• Data shown
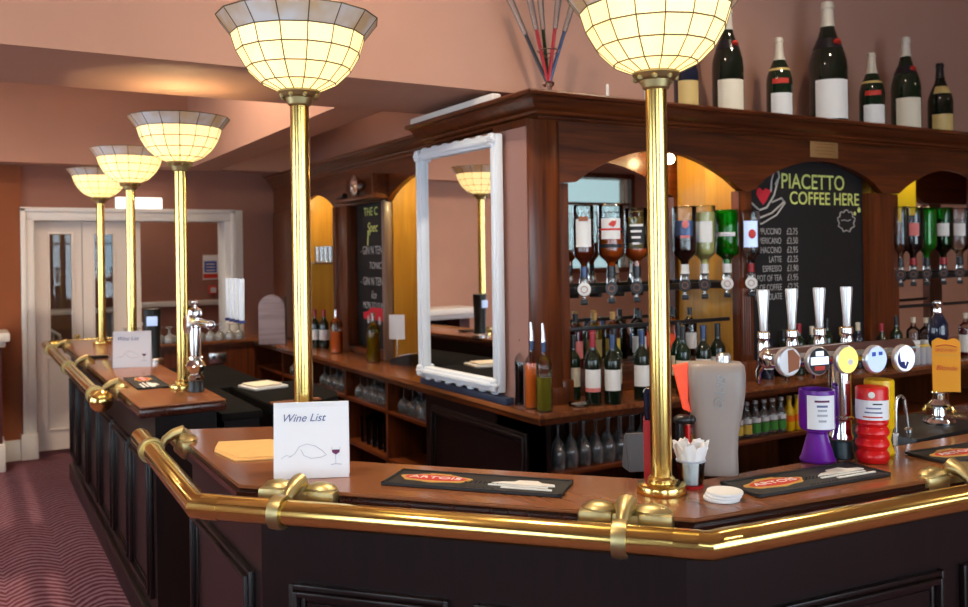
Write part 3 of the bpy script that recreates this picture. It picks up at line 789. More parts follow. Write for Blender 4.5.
champagne('smaller white-necked champagne bottle right of the tallest one', 4.855, .485, .075, 'g_green', 'labelw', 'foil_white', (.05, .32), 'sash', fz=.73)
champagne('large champagne bottle with red seal next to the small black-necked one', 5.20, .62, .09, 'g_green', 'label', 'foil_white', (.05, .36), 'disc')
champagne('black-necked champagne bottle with gold collar at the right end', 5.57, .49, .078, 'g_black', 'labelgold', 'foil_black', (.05, .30), 'gold')

# flower-like vase of tubes standing on the near corner of the cornice
t = thing('tube_vase', 'flared clear vase of slim coloured tubes on the cornice corner', 'vase', (2.395, 3.42, ZC), facecam(2.4, 3.42))
MB().lathe([(0, 0), (.055, 0), (.055, .008), (.02, .016), (.016, .06), (.03, .075), (.03, .085), (0, .085)], seg=20).build('base', 'chrome', t)
for k, (a, m) in enumerate(((-.40, 'foil_black'), (-.20, 'darkred'), (-.08, 'g_green'), (.13, 'darkred'), (.30, 'foil_blue'))):
    b = Vector((0, 0, .07)); tp = b+Vector((math.sin(a), (-.04 if k % 2 else .04), math.cos(a)))*.27
    q = MB(); q.tube([b, tp], .009, 8); e = q.build('tube_stem', m, t)
    q = MB(); q.tube([tp, tp+(tp-b)*.95], [.012, .021], 12, caps=False); q.build('glass_flute', 'glassbright', e)
q = MB(); q.tube([(.052*math.cos(2*PI*i/20), .052*math.sin(2*PI*i/20), .235) for i in range(20)], .003, 6, closed=True); q.tube([(-.052, 0, .235), (0, 0, .2), (.052, 0, .235)], .003, 6); q.build('holding_ring', 'chrome', t)
for i, (x, h) in enumerate(((2.66, .05), (2.90, .05))):
    tag(MB().box(x-.006, x+.006, 3.30, 3.312, ZC-.001, ZC+h+.03, .002).build('cable_clip', 'white'), ('small white upright clip on the cornice nearest the tube vase', 'small white upright clip on the cornice nearest the near lamp')[i], 'clip', 'white clips on the cornice')
tag(MB().tube([(2.46, 3.34, ZC+.004), (2.60, 3.33, ZC+.004), (2.70, 3.35, ZC+.004)], .004, 6).build('loose_cable', 'white'), 'thin white cable lying on the cornice beside the tube vase', 'cable')
tag(MB().box(2.165, 2.215, 3.56, 4.46, ZC, ZC+.04, .006).build('strip_light', 'white'), 'long white strip fitting lying along the top of the side cornice', 'strip light')

# brass plaque on fascia
t = thing('brass_plaque', 'small engraved brass plaque screwed to the fascia above the chalkboard', 'plaque', (4.28, 3.349, 2.238))
MB().box(-.12, .12, -.006, 0, -.046, .046, .002).build('plate', pm('satin_brass', srgb(190, 146, 92), .4, .4), t)
q = MB()
for k in range(4):
    wv = (.09, .075, .085, .06)[k]; q.box(-wv, wv, -.0072, -.0055, .030-.019*k, .033-.019*k)
q.build('engraving', 'brownprint', t)

# ------------------------------------------------------------------ chalkboards
t = thing('chalkboard', 'tall black chalkboard with coffee prices behind the beer taps', 'chalkboard', (4.2, 3.405, BT))
MB().box(-.53, .50, 0, .015, .002, 1.27).build('board', 'chalkboard', t)
P = lambda x, z: (x-4.2, -.002, z-BT)
text('PIACETTO', .122, P(4.255, 2.05), FR, 'chalky', t, sx=.98, off=.0008)
text('COFFEE HERE', .104, P(4.357, 1.955), FR, 'chalky', t, sx=.98, off=.0008)
rows = ['CAPPUCCINO', 'AMERICANO', 'MOCHACCINO', 'LATTE', 'ESPRESSO', 'POT OF TEA', 'POT OF COFFEE', 'HOT CHOCOLATE']
pr_ = ['£2.75', '£2.50', '£2.95', '£2.25', '£1.90', '£1.95', '£2.25', '£2.75']
for k, (a, b) in enumerate(zip(rows, pr_)):
    z = 1.765-.0525*k
    text(a, .05, P(3.975, z), FR, 'chalkw', t, align='RIGHT', sx=.72)
    text(b, .052, P(4.02, z), FR, 'chalkw', t, align='LEFT', sx=.8)
q = MB()
def cup_pts(pts): return [P(x, z) for x, z in pts]
q.tube(cup_pts([(3.70, 2.02), (3.73, 1.93), (3.80, 1.885), (3.86, 1.90), (3.92, 1.97), (3.955, 2.06)]), .006, 6)
q.tube(cup_pts([(3.93, 2.03), (3.965, 2.075), (3.955, 2.11), (3.92, 2.10), (3.90, 2.05), (3.895, 1.99)]), .006, 6)
q.tube(cup_pts([(3.69, 1.85), (3.78, 1.835), (3.90, 1.87), (4.0, 1.935), (3.98, 1.955), (3.90, 1.93)]), .006, 6)
q.tube(cup_pts([(3.72, 1.80), (3.82, 1.81), (3.94, 1.86), (4.01, 1.93)]), .005, 6)
q.build('chalk_cup', 'chalkw', t)
q = MB(); N = 26; pts = []
for i in range(N):
    a = 2*PI*i/N; r = 1+.13*math.sin(a*9); pts.append((4.545+.075*r*math.cos(a), 1.83+.062*r*math.sin(a)))
q.tube(cup_pts(pts), .0035, 5, closed=True)
q.tube(cup_pts([(4.50, 1.832), (4.53, 1.836), (4.56, 1.830), (4.585, 1.838)]), .003, 5)
q.build('chalk_cloud', 'chalkw', t)
q = MB()
q.ball(P(4.625, 1.875), .013, 10, (1, .2, 1)); q.ball(P(4.665, 1.897), .016, 10, (1, .2, 1)); q.build('chalk_bubbles', 'chalky', t)
q = MB(); hp = [(0, -.05), (.03, -.02), (.052, .01), (.048, .035), (.025, .045), (0, .028), (-.025, .045), (-.048, .035), (-.052, .01), (-.03, -.02)]
q.prism([(3.83-4.2+u, 1.965-BT+v) for u, v in hp], -.004, 0, 'XZ'); q.ball(P(3.885, 1.99), .012, 8, (1, .2, 1)); q.build('chalk_heart', 'chalkr', t)

t = thing('chalkboard', 'narrow chalkboard with a drawn red car on the left side of the back bar', 'chalkboard', (2.52, 5.8, 1.001))
MB().box(0, .015, -.325, .325, 0, 1.045).build('board', 'chalkboard', t)
Q = lambda y, z: (-.002, y-5.8, z-1.001)
text('THE C', .085, Q(5.985, 1.98), FL, 'chalky', t, align='LEFT', sx=1.05)
text('Spec', .10, Q(5.93, 1.865), FL, 'chalky', t, align='LEFT', shear=.3)
q = MB(); q.tube([Q(5.90, 1.84), Q(5.91, 1.80), Q(5.92, 1.74)], .005, 6); q.build('chalk_stroke', 'chalky', t)
text('- GIN N TEN', .085, Q(6.06, 1.70), FL, 'chalkw', t, align='LEFT', sx=.85)
text('TONIC', .07, Q(5.90, 1.59), FL, 'chalkw', t, align='LEFT', shear=.2)
text('- GIN N TEN', .085, Q(6.06, 1.475), FL, 'chalkw', t, align='LEFT', sx=.85)
text('Ice', .08, Q(5.87, 1.38), FL, 'chalkw', t, align='LEFT', shear=.3)
text('MON TO SUN', .07, Q(6.02, 1.30), FL, 'chalkw', t, align='LEFT', sx=.85)
q = MB(); q.prism([(5.58-5.8, 1.20-1.001), (6.0-5.8, 1.20-1.001), (6.02-5.8, 1.245-1.001), (5.93-5.8, 1.26-1.001), (5.86-5.8, 1.29-1.001), (5.68-5.8, 1.29-1.001), (5.58-5.8, 1.25-1.001)], -.004, 0, 'YZ')
q.build('chalk_car', 'chalkr', t)
q = MB(); q.prism([(5.72-5.8+.02*math.cos(a*.6), 1.20-1.001+.03*math.sin(a*.6)) for a in range(11)], -.006, 0, 'YZ').prism([(5.92-5.8+.02*math.cos(a*.6), 1.20-1.001+.03*math.sin(a*.6)) for a in range(11)], -.006, 0, 'YZ'); q.build('chalk_wheels', 'chalkw', t)

# spot lamp on the header shelf
t = thing('spot_lamp', 'round glass-fronted spot lamp on the shelf over the narrow chalkboard', 'lamp', (2.40, 5.79, 2.076), 0)
MB().box(-.03, .03, -.03, .03, 0, .012, .003).build('foot', 'black', t)
q = MB(); q.X = Matrix.Translation((-.02, 0, .085)) @ Matrix.Rotation(-PI/2, 4, 'Y'); q.lathe([(0, -.05), (.04, -.045), (.068, 0), (.075, .02), (.066, .024), (.062, .015), (0, .01)], seg=24); q.build('reflector', 'chrome', t)
q = MB(); q.X = Matrix.Translation((-.045, 0, .085)) @ Matrix.Rotation(-PI/2, 4, 'Y'); q.lathe([(0, .012), (.04, .008), (.064, 0)], seg=24, caps=False); q.build('lens', 'glassbright', t)
q = MB(); q.tube([(0, 0, .01), (0, 0, .05)], .008, 8); q.build('stem', 'black', t)
tag(MB().tube([(2.36, 6.09, 2.082), (2.36, 5.99, 2.084)], .014, 8).tube([(2.36, 6.0, 2.084), (2.36, 5.95, 2.10)], .02, 10).build('torch', 'black'), 'small black torch lying on the shelf beside the round spot lamp', 'torch')

# framed mirror leaning on the side panel
mirror_root = thing('framed_mirror', 'tall mirror in white carved frame on the side of the back bar', 'mirror', (2.185, 3.918, 1.0), math.radians(MIRROR_YAW))
hw, hh, fw_ = .392, 1.235, .058
q = MB()
for a, b, c, d in ((-hw, -hw+fw_, 0, hh), (hw-fw_, hw, 0, hh), (-hw+fw_, hw-fw_, 0, fw_), (-hw+fw_, hw-fw_, hh-fw_, hh)): q.box(-.045, -.005, a, b, c, d, .008)
for a, b, c, d in ((-hw+.015, -hw+.04, .02, hh-.02), (hw-.04, hw-.015, .02, hh-.02), (-hw+.03, hw-.03, .018, .043), (-hw+.03, hw-.03, hh-.043, hh-.018)): q.box(-.056, -.04, a, b, c, d, .008)
for sy in (-1, 1):
    for z in (.035, hh-.035):
        for k in range(6):
            a = 2*PI*k/6; q.ball((-.055, sy*(hw-.035)+.02*math.cos(a), z+.02*math.sin(a)), .014, 8)
        q.ball((-.06, sy*(hw-.035), z), .012, 8)
for z, dz in ((-.006, -1), (hh, 1)):
    for k in range(7): q.ball((-.025, -hw+.07+k*(2*hw-.14)/6, z), .022, 8, (.7, 1.4, .5))
q.build('carved_frame', 'mirrorwhite', mirror_root)
MB().box(-.020, -.012, -hw+fw_-.003, hw-fw_+.003, fw_-.003, hh-fw_+.003).build('mirror_glass', 'mirror', mirror_root)
q = MB(); q.box(-.004, .0, -hw+.03, hw-.03, .0, hh-.02); q.build('backing', 'dark', mirror_root)
tag(MB().box(2.155, 2.20, 3.46, 4.36, BT+.001, .985, .003).build('mirror_support', pm('blue_black_block', srgb(40, 52, 78), .5)), 'blue-black strip under the white framed mirror', 'block')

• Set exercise
Omit the pictures, then repeat exactly each line from the beginning of the listing through the line with "champagne('black-necked champagne bottle".

• Complete answer
Write part 3 of the bpy script that recreates this picture. It picks up at line 789. More parts follow. Write for Blender 4.5.
champagne('smaller white-necked champagne bottle right of the tallest one', 4.855, .485, .075, 'g_green', 'labelw', 'foil_white', (.05, .32), 'sash', fz=.73)
champagne('large champagne bottle with red seal next to the small black-necked one', 5.20, .62, .09, 'g_green', 'label', 'foil_white', (.05, .36), 'disc')
champagne('black-necked champagne bottle with gold collar at the right end', 5.57, .49, .078, 'g_black', 'labelgold', 'foil_black', (.05, .30), 'gold')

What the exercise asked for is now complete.